Lee and the Army of Northern Virginia have been driven from the battlefield in Gettysburg and have retreated south across the Potomac.
Confederate forces will never again cross into Union territory.
Vicksburg has fallen to the relentless General Grant.
The Mississippi River, the Confederate supply lifeline, is now under Union control.
In Washington, Lincoln has received an invitation from his longtime Springfield friend, James Conkling.
He asks Lincoln to return to Springfield to address a large meeting of Democrats opposed to the Civil War.
These men, a faction of the Democratic Party known as the Copperheads, advocate an immediate peace settlement with the Confederates.
Lincoln wishes to rebut the Copperheads’ ‘peace now’ advocacy but he rarely leaves Washington.
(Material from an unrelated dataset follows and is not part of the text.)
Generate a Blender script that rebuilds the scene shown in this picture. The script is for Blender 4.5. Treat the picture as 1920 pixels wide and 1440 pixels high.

The demands of his office are too great.
So, Lincoln declines the speaking invitation but sends a lengthy letter, which he asks to be read to the Copperheads.
In it, Lincoln refutes the idea that peace can be made with the Confederate states given the aggression of their army.1
‘Contrary to rumor, no peace offers have come from them,’ he said.
Lincoln then offers a robust defense of the Emancipation Proclamation and the participation of Black combat troops in the Union Army.
And he offers a warning to future insurrectionists.
From Lincoln’s letter:
“You say you will not fight to free negroes.
“Fight you, then, exclusively to save the Union.
“I issued the proclamation on purpose to aid you in saving the Union.
“Negroes, like other people, act upon motives.
“Why should they do anything for us, if we will do nothing for them?
“If they stake their lives for us, they must be prompted by the strongest motive---even the promise of freedom.
“And the promise being made, must be kept.
“Whatever negroes can be got to do as soldiers, leaves just so much less for white soldiers to do, in saving the Union.
“[T]he use of colored troops, constitute the heaviest blow yet dealt to the rebellion; and that, at least one of those important successes, could not have been achieved when it was, but for the aid of black soldiers.”
“On the spot, their part of the history was jotted down in black and white.
“The job was a great national one; and let none be banned who bore an honorable part in it.
“Peace does not appear so distant as it did.
“I hope it will come soon, and come to stay;
“and so come as to be worth the keeping in all future time.
”It will then have been proved that, among free men, there can be no successful appeal from the ballot to the bullet.
“And that they who take such appeal are sure to lose their case, and pay the cost.”
Words to live by…
******************************
I’ll see you tomorrow.
— Brenda
These letter excerpts have been edited for brevity.